● **Problem statement**:
Answer with one number: how many lines hold the string "script".

● **Data in this exercise**:

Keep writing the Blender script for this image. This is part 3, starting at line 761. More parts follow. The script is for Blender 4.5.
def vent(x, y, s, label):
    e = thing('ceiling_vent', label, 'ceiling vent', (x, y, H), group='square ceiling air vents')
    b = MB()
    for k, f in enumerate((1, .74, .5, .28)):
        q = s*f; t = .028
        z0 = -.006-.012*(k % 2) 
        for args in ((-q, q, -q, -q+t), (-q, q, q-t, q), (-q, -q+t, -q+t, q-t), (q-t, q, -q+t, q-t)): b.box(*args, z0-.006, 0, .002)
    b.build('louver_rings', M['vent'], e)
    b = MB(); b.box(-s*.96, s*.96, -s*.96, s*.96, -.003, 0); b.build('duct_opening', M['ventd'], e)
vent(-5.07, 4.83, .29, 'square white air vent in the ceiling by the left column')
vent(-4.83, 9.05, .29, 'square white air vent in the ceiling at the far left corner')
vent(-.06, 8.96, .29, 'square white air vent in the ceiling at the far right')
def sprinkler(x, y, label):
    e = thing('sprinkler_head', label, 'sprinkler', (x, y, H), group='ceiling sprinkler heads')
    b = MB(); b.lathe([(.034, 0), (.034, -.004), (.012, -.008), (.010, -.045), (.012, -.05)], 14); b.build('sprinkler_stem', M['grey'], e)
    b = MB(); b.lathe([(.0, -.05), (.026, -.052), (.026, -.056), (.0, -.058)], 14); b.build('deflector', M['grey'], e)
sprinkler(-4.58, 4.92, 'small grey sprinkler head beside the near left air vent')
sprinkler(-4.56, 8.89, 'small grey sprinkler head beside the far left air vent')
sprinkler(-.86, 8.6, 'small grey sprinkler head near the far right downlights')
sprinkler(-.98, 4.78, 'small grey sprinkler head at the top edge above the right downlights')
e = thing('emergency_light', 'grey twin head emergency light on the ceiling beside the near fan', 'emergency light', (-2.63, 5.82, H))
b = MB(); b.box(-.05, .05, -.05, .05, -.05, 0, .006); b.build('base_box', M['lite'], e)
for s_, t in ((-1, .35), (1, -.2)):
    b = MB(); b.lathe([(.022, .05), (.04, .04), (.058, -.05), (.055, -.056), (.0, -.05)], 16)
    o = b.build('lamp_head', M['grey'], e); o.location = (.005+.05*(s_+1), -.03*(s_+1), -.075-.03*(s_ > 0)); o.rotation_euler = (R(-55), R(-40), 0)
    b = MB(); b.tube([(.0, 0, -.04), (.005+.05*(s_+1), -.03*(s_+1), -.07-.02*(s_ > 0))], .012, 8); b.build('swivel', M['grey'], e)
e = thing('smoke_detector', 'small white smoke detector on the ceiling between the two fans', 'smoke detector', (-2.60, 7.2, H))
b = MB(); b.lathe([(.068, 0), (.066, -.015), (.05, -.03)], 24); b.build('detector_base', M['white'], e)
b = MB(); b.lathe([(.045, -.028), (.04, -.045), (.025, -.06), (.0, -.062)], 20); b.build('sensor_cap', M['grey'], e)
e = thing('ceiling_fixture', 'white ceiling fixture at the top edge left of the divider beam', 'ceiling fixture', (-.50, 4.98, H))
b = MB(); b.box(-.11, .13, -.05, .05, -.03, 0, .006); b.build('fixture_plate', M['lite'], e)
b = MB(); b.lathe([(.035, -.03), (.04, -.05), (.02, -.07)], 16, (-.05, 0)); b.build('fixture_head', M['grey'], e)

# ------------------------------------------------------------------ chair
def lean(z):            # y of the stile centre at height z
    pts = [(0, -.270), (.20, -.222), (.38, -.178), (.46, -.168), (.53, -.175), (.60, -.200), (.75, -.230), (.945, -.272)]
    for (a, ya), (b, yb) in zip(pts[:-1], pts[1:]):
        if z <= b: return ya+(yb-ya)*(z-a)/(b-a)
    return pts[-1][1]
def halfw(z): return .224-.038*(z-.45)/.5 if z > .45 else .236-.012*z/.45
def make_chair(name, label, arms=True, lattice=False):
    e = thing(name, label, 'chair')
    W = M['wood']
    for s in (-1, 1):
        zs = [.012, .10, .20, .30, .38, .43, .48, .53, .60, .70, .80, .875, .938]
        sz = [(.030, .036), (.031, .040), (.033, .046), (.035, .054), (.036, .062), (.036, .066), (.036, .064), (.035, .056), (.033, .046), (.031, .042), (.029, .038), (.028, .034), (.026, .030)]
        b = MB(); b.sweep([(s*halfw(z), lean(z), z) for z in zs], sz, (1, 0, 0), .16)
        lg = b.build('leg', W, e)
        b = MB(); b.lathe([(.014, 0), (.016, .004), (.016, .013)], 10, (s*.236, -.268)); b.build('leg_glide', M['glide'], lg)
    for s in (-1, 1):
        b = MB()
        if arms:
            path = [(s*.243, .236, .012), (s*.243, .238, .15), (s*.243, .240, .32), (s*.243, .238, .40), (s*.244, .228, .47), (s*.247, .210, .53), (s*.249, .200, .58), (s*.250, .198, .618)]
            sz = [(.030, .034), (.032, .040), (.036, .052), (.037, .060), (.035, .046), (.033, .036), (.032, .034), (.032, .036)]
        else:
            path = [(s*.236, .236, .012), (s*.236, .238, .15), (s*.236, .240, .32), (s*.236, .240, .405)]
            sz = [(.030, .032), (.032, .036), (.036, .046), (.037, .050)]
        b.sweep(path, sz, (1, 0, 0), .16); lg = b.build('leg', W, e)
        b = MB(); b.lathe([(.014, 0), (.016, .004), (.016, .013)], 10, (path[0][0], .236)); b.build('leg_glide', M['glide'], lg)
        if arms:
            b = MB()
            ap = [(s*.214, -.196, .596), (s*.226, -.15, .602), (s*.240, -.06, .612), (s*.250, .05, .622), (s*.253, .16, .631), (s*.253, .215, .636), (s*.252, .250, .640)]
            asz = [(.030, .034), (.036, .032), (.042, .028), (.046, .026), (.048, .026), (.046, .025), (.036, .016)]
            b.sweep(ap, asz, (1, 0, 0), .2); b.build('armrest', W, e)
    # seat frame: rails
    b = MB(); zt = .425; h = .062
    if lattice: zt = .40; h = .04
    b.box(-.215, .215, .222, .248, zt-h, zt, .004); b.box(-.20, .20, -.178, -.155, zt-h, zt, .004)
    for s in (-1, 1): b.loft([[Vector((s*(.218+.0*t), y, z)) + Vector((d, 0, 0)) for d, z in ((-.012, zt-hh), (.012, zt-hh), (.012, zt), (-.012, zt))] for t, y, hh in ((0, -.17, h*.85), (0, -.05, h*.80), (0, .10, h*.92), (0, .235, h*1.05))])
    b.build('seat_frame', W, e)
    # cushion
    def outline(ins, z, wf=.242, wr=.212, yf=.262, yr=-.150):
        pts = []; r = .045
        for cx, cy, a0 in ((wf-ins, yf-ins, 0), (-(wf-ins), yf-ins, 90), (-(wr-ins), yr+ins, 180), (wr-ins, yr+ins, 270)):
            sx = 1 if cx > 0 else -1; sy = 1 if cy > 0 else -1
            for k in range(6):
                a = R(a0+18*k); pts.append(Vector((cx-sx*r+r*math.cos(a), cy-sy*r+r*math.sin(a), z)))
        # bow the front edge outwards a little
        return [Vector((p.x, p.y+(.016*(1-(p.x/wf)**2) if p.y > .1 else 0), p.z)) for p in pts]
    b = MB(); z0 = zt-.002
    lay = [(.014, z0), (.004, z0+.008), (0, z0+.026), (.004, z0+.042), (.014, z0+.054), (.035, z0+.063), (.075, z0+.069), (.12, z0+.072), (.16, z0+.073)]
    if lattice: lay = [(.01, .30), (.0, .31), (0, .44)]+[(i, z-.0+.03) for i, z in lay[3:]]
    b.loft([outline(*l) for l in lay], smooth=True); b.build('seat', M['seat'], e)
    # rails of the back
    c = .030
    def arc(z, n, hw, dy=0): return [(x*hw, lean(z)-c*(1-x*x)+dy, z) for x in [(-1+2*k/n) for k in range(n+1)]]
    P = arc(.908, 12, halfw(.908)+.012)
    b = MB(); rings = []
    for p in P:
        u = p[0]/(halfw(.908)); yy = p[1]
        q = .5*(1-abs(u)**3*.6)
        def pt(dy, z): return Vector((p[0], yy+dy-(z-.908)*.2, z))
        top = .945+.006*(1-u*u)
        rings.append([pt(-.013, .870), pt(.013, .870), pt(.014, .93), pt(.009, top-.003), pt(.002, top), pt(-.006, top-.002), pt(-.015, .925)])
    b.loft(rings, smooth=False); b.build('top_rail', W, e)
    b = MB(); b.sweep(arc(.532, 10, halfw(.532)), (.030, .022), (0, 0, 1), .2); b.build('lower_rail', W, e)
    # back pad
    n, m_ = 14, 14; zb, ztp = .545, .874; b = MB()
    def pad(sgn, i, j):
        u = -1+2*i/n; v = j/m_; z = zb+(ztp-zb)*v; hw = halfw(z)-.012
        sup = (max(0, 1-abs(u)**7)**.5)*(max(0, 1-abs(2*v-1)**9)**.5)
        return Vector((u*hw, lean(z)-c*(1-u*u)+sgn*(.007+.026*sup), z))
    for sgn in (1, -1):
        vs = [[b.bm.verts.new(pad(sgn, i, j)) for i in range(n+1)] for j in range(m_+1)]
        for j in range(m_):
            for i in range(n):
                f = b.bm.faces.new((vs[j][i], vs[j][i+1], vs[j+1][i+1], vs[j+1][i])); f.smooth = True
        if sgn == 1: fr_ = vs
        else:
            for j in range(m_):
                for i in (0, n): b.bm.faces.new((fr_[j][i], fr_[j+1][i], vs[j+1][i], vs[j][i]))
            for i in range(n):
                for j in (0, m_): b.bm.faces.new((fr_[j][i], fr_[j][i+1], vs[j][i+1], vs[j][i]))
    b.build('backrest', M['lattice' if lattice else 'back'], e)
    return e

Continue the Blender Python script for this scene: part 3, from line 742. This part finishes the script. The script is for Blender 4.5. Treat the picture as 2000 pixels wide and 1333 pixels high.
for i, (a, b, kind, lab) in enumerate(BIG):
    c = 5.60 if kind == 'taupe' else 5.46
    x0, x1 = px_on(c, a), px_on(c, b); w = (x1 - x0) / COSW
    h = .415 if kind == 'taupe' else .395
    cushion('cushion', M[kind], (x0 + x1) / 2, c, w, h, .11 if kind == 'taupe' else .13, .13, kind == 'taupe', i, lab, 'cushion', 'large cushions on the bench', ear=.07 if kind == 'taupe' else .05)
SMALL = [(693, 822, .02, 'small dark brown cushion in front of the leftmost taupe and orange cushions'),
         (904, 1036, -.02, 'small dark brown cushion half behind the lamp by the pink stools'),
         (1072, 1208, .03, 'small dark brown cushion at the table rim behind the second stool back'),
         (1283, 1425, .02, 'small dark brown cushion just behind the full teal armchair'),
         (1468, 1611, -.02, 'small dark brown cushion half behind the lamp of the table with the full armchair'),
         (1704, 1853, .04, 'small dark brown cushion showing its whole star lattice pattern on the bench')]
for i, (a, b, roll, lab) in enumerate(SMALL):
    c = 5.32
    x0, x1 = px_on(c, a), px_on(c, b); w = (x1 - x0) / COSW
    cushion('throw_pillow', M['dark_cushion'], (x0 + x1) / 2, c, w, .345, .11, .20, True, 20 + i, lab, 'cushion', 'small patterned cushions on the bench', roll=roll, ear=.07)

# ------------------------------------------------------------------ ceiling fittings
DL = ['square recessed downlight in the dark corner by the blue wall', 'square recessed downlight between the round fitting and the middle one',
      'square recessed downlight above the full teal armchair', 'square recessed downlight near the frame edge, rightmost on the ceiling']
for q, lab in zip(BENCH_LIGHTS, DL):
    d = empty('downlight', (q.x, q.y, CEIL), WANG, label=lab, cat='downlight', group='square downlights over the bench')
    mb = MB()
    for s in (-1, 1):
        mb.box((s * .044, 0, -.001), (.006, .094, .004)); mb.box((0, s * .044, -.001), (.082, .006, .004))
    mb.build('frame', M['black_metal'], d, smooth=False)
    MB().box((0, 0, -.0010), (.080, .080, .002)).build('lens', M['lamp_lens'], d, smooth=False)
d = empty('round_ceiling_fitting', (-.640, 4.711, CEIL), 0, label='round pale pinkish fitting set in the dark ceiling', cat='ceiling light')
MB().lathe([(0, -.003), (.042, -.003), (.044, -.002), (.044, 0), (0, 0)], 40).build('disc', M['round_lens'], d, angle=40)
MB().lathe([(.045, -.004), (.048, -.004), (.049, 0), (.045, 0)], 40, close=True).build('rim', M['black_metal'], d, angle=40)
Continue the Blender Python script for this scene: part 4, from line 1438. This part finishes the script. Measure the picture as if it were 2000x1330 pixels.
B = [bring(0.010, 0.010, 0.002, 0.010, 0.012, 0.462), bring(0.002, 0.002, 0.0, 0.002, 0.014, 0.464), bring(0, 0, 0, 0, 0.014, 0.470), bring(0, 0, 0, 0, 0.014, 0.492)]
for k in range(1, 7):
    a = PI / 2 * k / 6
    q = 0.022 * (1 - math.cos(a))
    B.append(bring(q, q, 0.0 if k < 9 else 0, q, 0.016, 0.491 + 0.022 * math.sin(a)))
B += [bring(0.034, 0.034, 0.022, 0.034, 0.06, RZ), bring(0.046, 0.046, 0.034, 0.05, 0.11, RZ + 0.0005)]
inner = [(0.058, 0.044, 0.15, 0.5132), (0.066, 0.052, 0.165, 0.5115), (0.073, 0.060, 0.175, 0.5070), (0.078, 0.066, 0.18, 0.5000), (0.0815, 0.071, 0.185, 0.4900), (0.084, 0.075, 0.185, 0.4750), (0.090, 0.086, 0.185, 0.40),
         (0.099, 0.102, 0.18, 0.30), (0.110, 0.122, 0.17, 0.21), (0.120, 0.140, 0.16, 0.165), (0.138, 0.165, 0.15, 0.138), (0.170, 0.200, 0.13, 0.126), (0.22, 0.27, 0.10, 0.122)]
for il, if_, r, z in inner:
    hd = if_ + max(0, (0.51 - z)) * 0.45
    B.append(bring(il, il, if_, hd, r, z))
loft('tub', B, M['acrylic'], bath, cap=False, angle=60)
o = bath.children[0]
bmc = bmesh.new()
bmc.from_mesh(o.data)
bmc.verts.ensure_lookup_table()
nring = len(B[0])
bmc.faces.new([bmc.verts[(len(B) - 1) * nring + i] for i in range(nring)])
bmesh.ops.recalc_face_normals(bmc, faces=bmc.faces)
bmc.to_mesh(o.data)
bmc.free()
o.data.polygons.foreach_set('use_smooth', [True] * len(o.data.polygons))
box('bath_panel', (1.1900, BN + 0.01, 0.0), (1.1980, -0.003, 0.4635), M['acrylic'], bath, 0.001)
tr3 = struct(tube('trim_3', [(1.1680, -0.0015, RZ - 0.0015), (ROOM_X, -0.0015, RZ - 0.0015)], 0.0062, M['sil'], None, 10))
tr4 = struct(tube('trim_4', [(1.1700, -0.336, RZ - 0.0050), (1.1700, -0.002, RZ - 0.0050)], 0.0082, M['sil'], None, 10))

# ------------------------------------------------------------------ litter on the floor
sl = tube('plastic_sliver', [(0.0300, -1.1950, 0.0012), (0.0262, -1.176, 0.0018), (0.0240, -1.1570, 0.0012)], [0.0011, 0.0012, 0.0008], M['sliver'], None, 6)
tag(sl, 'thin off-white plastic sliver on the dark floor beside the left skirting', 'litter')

● **Exercise answer**:
3